However, the market was evidently disappointed by the outcome and not least because the prior month’s number was revised down at the same time from +916k to +770k.
The payrolls data vindicated the Federal Reserve (Fed) for its own recent policy stance, which had the bank insisting in April that it could be quite some time before U.S. job and inflation data have reached the milestones necessary for the Fed to even begin thinking about a mere discussion of changes to its monetary policy programmes.
“The current post April [non-farm payrolls] weak USD environment is clearly beneficial for GBP/USD,” ING’s Krpata says.
Above: U.S. Dollar rate quotes and performances over various time frames.
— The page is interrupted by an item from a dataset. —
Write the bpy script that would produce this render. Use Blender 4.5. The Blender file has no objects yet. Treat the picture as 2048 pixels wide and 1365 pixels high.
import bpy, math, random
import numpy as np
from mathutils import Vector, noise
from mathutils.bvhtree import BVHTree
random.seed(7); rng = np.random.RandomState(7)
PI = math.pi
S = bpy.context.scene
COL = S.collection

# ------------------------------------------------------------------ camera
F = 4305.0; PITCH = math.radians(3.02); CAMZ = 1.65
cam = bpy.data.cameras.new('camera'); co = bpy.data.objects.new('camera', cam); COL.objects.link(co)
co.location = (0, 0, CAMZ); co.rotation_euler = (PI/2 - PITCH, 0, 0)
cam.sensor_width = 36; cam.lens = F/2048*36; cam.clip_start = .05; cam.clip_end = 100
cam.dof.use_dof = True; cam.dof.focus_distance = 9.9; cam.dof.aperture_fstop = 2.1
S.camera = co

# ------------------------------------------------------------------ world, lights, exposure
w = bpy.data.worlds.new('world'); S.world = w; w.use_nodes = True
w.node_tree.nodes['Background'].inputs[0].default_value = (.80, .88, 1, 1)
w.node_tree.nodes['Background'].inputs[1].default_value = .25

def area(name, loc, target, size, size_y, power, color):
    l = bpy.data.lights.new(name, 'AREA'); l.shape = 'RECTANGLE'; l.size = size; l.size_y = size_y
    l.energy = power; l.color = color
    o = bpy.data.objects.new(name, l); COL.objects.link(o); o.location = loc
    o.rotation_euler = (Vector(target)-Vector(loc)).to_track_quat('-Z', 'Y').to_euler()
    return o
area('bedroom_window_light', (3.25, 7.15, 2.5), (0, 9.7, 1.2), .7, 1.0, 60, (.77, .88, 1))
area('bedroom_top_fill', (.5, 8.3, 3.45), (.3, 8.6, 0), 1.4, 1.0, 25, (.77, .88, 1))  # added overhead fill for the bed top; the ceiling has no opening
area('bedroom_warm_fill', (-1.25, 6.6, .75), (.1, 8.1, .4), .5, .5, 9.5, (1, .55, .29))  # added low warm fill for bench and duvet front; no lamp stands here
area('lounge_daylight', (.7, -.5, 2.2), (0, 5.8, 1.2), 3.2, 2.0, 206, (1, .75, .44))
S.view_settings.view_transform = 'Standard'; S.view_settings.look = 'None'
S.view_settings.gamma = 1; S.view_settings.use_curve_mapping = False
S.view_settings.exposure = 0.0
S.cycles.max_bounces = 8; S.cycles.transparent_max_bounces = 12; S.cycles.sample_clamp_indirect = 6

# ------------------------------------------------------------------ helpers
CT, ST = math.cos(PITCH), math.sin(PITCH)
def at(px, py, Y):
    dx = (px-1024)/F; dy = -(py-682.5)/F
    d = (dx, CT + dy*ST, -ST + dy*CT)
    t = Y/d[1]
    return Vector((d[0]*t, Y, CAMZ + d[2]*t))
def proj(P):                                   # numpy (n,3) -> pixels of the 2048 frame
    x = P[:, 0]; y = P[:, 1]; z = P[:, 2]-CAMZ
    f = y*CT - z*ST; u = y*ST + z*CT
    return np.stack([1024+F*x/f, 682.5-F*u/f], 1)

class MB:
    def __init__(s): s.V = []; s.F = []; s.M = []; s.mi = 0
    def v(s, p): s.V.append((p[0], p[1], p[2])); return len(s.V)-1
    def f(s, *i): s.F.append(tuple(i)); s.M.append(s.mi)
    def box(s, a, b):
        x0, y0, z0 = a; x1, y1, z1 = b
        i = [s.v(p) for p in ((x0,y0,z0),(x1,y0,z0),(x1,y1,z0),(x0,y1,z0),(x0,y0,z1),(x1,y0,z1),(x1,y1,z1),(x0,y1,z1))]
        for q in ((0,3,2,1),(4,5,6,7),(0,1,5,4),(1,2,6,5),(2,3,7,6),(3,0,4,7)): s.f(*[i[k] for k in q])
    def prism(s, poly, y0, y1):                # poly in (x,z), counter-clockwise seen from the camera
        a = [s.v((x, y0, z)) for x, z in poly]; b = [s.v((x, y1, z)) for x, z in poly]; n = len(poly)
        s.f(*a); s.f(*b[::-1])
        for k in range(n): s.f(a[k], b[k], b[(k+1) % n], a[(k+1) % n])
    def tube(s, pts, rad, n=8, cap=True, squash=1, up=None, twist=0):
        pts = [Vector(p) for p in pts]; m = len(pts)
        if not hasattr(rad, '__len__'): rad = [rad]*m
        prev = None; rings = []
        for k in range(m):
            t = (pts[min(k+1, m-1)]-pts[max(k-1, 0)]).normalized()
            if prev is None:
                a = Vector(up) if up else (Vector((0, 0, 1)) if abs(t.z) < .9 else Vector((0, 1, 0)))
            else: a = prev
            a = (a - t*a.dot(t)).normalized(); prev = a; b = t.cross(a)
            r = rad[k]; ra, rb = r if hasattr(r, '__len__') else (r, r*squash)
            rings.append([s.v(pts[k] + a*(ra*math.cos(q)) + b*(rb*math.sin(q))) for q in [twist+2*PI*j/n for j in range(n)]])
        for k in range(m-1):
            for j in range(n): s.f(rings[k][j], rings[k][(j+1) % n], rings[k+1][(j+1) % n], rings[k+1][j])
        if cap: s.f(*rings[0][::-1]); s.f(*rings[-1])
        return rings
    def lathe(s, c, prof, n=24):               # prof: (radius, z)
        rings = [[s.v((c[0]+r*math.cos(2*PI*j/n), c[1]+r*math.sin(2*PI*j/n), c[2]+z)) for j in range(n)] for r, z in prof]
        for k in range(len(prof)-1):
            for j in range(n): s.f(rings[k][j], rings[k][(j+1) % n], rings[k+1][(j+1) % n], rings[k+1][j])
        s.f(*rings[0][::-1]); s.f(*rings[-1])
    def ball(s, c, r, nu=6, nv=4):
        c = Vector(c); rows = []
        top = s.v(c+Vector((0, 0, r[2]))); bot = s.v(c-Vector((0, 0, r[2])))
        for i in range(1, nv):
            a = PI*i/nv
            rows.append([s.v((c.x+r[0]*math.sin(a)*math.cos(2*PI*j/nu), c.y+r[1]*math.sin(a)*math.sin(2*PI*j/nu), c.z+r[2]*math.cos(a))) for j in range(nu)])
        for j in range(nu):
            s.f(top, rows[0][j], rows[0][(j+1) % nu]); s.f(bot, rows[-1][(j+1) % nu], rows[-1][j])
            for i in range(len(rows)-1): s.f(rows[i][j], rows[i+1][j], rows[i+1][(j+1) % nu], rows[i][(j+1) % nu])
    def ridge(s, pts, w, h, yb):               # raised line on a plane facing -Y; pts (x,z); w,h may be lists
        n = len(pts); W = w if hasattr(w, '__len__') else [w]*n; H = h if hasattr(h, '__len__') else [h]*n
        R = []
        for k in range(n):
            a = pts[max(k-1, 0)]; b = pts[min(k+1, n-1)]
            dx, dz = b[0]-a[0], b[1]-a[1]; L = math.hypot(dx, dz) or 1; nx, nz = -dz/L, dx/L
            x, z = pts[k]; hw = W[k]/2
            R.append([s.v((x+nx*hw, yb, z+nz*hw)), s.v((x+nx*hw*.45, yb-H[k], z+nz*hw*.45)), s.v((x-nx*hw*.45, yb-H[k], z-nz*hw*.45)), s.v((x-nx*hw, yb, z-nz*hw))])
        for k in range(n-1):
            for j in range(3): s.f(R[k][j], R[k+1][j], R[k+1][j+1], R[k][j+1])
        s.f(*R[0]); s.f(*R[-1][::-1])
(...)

Source: Netdania.
Payrolls already appeared over Thursday and Friday to have persuaded investors that buying and holding the U.S. Dollar might not be the best way to spend time and opportunity, as the greenback fell sharply against just about all major developed and emerging market currencies ahead of the weekend.
Meanwhile and elsewhere in the world, outlooks for economies are improving and in some parts the economic data is already beginning to surprise in the upside; especially in Central and Eastern Europe as well as parts of Asia where currencies underperformed during the early stages of this year.
Included among those earlier underperformers are the Korean Won, Malaysian Ringgit, Singapore Dollar, Russian Rouble, Polish Zloty, Romanian Liev and Czech Koruna, which the author suspects will be among the FX market’s outperformers this quarter, a period in which the likes of Sterling and the Euro are also likely to continue rising.
“USD weakness looks set to continue in the week ahead,” MUFG’s Halpenny says. “We are recommending a new short USD/RUB trade idea on top of our existing short USD trade ideas against the AUD and CZK.”